There are three Marquette’s; one is owned by the sculptor from which Johnson has taken a cast for ‘the Homecoming’, a second, silver model stands in the Arts Centre, Melbourne. The Marquette was bought by the Arts Centre as part of the Nick Cave Exhibition held by Cave and the Arts Centre in 2007. The silver Marquette also travelled to Sydney and Canberra for the exhibition. The third, Cave’s personal gold model, stands in Cave’s office in his home in Brighton, England.

The Suppliant Thomas Clarkson Memorial
The Suppliant on the Thomas Clarkson Memorial, Wisbach, Cambridgeshire, England

A further stone commissioning is ‘The Suppliant’ which the sculptor completed in 2011. Johnson’s stone carved panel of a kneeling slave with outstretched arms features on the Thomas Clarkson Memorial in Wisbach, Cambridgeshire in England. Clarkson was instrumental in persuading William Wilberforce to take up the anti-slavery cause in parliament which saw the passage of the Foreign Slave Trade Abolition Bill of 1807 and subsequent end to British trade in slaves.

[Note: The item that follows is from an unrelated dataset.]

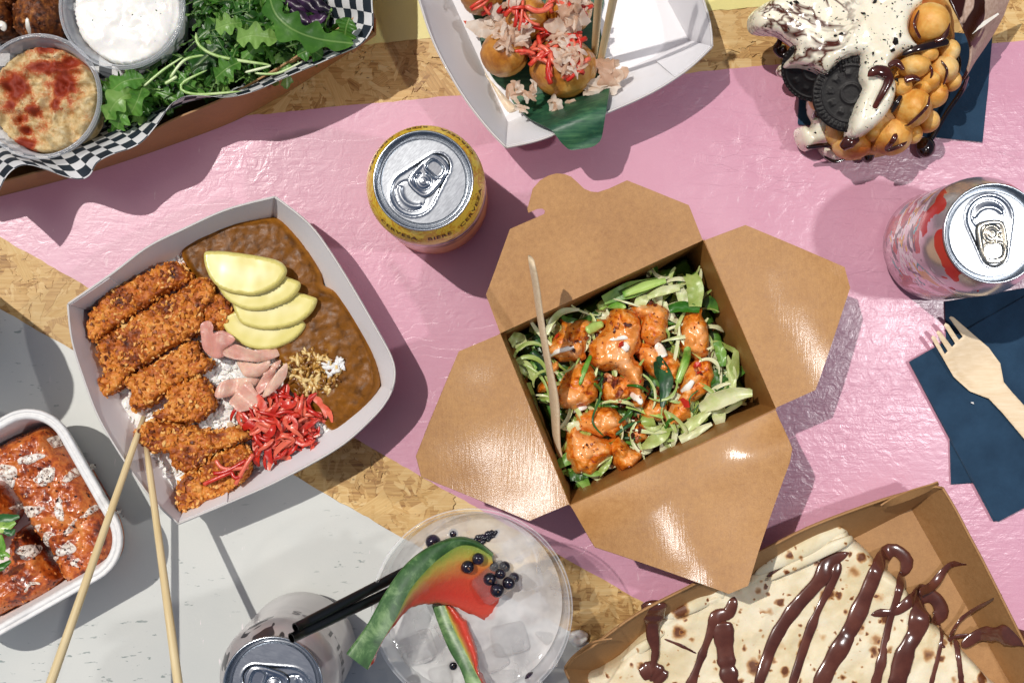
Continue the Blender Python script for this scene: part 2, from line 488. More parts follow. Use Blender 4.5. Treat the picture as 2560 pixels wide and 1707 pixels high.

For Warracknabeal’s ‘The Homecoming’, Johnson will create a bronze sculpture for which the rubber moulds will be produced in his studio outside London. These will later be transported to Australia. ‘The casting for the statue will be done in regional Victoria, hopefully in a foundry in Castlemaine’, Peter Loy said.

In order to oversee the project’s final bronze casting and installation, Johnson will travel to Australia and take up residence in regional Victoria for the duration of the project.

The sculptor hopes to start work on ‘The Homecoming’ in the near future, which at its completion will be around 2.5 metres in length and could stand as high as 4.5 metres (including plinth), Johnson estimates.

‘The costs of the project will be found through a crowd funding effort that will be launched later this year once the total costing has been calculated’, Loy said.

‘We are all hugely excited about the project’. ‘The Homecoming’ will become part of an expanding Arts Trail already bringing tourism to the Wimmera-Mallee through its Silos Art Project’, Loy said.

The statue will also be linked to the establishment of a Youth Arts Foundation that will provide support for youth in the Yarriambiack Shire who wish to pursue a career in the Arts. The Warracknabeal Art’s Council has already started to plan for an Artist in Residence to work with interested and talented youth in the region.

Johnson will be invited to visit schools and speak with community groups during his time in the region and he is well qualified to do so; Johnson is also on the Queen Elizabeth Scholarship Trust, a selection panel which award grants to promising artists in England.

We believe the ‘Nick Cave Statue and Youth Arts Foundation Project’ are both realistic and exciting projects with amazing potential and worthy of community support’, the Warracknabeal Art’s council announced.

Since the original concept, ‘Cave has had no involvement with the project, but we are certain he will have more than a passing interest in its progress’, Loy added.

‘When asked if Warracknabeal’s birth son will don his boots once more and travel to his birth town for the unveiling of ‘The Homecoming’, Loy said, ‘We have no idea, but I believe, it was Cave’s idea to call it The Homecoming, after all’.